7- Düşük derecelendirme notları, nasıl sonuçlar doğuruyor?
Düşük derecelendirme, borç alanın borcunu ödememe (temerrüt) riskinin yüksek olduğu anlamına geliyor. Böyle bir durumda, o ülkenin borçlanmasıyla ilgili faiz oranları yüksek tutuluyor veya borç talebi reddediliyor.
8- Kredi derecelendirme kuruluşlarının verdiği notlar neden bu kadar önemli?
Kredi derecelendirmesi, bir ülkenin kredibilitesine dair bilgi sunuyor ve uluslararası yatırımcıya yol gösteriyor.

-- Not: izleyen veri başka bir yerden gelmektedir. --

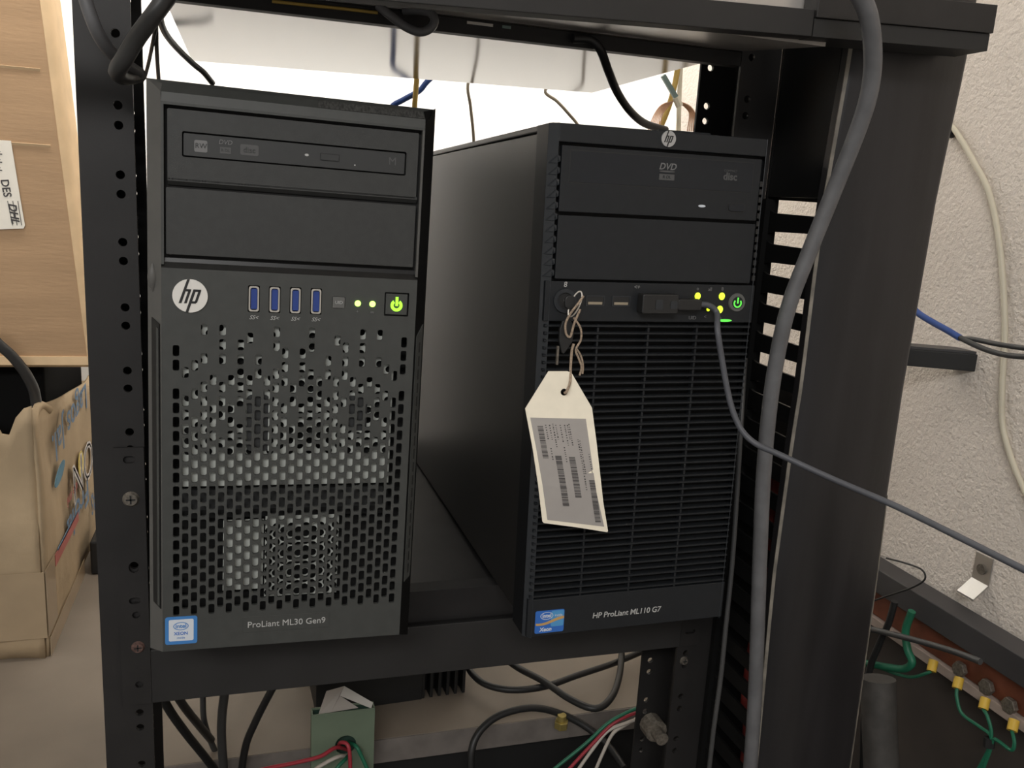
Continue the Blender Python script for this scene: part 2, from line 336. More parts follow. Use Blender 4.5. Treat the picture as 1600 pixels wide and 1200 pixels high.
S1 = empty('tower_server', 'grey-fronted tower server on the left, perforated front with round white emblem', 'server', (-.0134, -.0145, .0035), (-.0185, .0195, -.002))
def rect(x0, x1, z0, z1, y): return [(x0, y, z0), (x1, y, z0), (x1, y, z1), (x0, y, z1)]
MB(K).box(2, 173, 25, 470, 6, 364).build('case', 'case', S1, bev=.001)
# bezel shell: chamfered frame from the front plane back to the case
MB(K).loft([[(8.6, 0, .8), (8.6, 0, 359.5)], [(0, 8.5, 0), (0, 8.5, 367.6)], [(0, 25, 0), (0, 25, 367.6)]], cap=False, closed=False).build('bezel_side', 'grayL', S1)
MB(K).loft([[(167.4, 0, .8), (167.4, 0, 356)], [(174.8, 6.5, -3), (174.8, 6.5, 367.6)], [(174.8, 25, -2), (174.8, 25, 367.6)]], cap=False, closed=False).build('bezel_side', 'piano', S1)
MB(K).loft([[(8.6, 0, 354), (167.4, 0, 354)], [(8.6, 1.2, 359.5), (167.4, 1.2, 359.5)], [(8.6, 9, 365.0), (167.4, 9, 365.0)], [(0, 14, 367.6), (174.8, 14, 367.6)], [(0, 25, 367.6), (174.8, 25, 367.6)]], cap=False, closed=False).build('bezel_top', 'gray', S1)
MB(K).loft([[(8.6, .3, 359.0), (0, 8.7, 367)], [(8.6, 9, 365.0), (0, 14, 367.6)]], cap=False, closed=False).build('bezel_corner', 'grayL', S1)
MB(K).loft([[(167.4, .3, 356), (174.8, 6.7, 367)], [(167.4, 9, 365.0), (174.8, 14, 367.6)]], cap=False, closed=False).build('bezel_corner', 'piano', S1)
MB(K).loft([[(8.6, 0, .8), (167.4, 0, .8)], [(0, 8, 0), (174.8, 8, -2)], [(0, 25, 0), (174.8, 25, -2)]], cap=False, closed=False).build('bezel_bottom', 'gray', S1)
MB(K).loft([[(100, 1.0, 359.8), (166.5, 1.0, 359.8)], [(100, 8.6, 365.0), (166.5, 8.6, 365.0)]], cap=False, closed=False).build('worn_strip', mat('scratched_grey', (.055, .055, .052), .6, noise=.5, nscale=300, stretch=(3, 1, 1)), S1, solid=.0002)
# front frame around the bay
MB(K).box(8.6, 167.4, 0, 4, 352.4, 354).box(8.6, 10.2, 0, 4, 258, 352.4).build('bay_frame', 'gray', S1)
MB(K).box(165.9, 167.4, 0, 5, 258, 352.4).build('bay_frame', 'grayL', S1)  # highlight on the right frame, painted as a lighter grey
MB(K).loft([[(8.6, 0, 256), (167.4, 0, 256)], [(8.6, 2.5, 259.5), (167.4, 2.5, 259.5)], [(10.2, 3, 262.0), (166, 3, 262.0)]], cap=False, closed=False).build('bay_ledge', 'piano', S1)
MB(K).box(10.2, 166, 5.5, 6.5, 255, 353).build('bay_back', 'dark', S1)
uc = plate([(p[0]*K, p[1]*K) for p in rr(12.2, 163.8, 309, 350.4, .8)], [[(p[0]*K, p[1]*K) for p in rr(20.4, 156.4, 323.0, 338.0, 1.2)]], .0012, .004, 'drive_bay_cover', 'cover', S1)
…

Derecelendirme kuruluşlarının ileriye dönük görüşleri, bir ülkede uzun veya kısa vadeli yatırım ve iş kararları vermekte olan yatırımcıları yönlendiriyor.

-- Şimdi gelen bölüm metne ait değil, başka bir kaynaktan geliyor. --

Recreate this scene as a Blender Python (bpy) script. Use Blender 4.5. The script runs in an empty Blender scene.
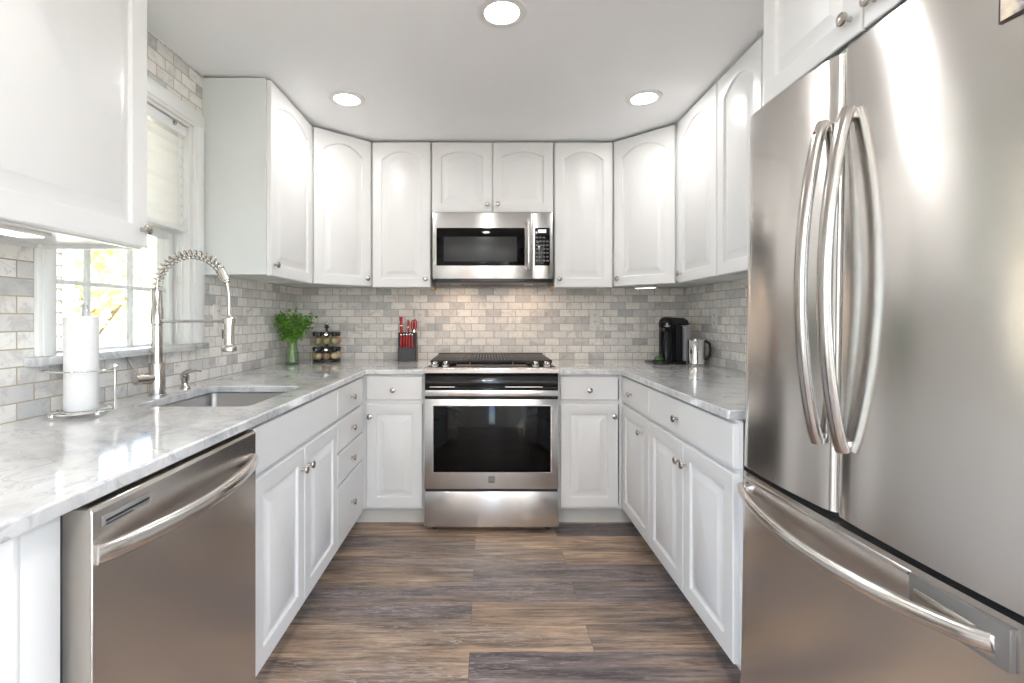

Bu kuruluşların verdiği kredi notları, bir ülkeye yatırım yapacak sermaye için baraj niteliği taşıyor. Bazı yabancı fonlar bir ülkeye yatırım yapacakları zaman o ülkenin kredi notuna dikkat ediyor. Genelde, bir ülkeye yatırım yapılabilmesi için kredi notunun en az BBB-/Baa3 (yatırım yapılabilir seviye) olması gerekiyor.
9- Türkiye kredi derecelendirmeye nasıl dahil oldu?
Uluslararası kredi derecelendirme kuruluşları 1990’lı yıllara gelinceye kadar gelişmekte olan ülkeleri derecelendirmedikleri için Türkiye’nin kredi notu ölçüm süreci 1991 yılında başladı. 1989 yılından sonra sermaye hareketlerinin serbestleştirilmesi ile Türkiye’ye eskiye göre yüksek oranlı bir yabancı sermaye girişi başladı. Dünya para piyasalarından borçlanmaya başlanması ile de Türkiye, kredi derecelendirmeye dahil oldu… İlk olarak Türkiye 1989’da derecelendirme notu aldı ancak Yankee Bond ve Japonya’da Samurai Bond ihraç edilmesi sebebiyle kredi notunun açıklanması 1992 yılına kadar ertelendi.
10- Kredi derecelendirme kuruluşlarına yönelik eleştiriler neler?
Dünyada kredi değerlendirmesinin bu üç büyük şirketin kontrolünde olması finans sektöründe sert eleştirilere neden oluyor. Bazı ekonomistlere göre, bu üç büyük kredi derecelendirme kuruluşu, piyasaları ve ülkeleri olumlu ya da olumsuz etkileyebilme gücüne sahip. Ancak sahip oldukları güç yeterli bir şekilde denetlenemiyor ve çoğu zaman sorumlu tutulamıyorlar.
En büyük eleştirilerden biri de kuruluşların kredi notu verme sürecinin, şeffaf olmadığı yönünde.
Özellikle küresel ekonomik yavaşlama ve beraberindeki krizle birlikte, 2011’deki ekonomik ısınma süreçlerine rağmen kredi derecelendirme kuruluşlarının, başta ABD olmak üzere Avrupa’nın birçok ülkesindeki negatif ekonomik göstergeleri görmezden gelip ‘iyimser yaklaşımlar’ sergilemesi bu kuruluşlara olan güveni sarsan en önemli olgulardan biri oldu.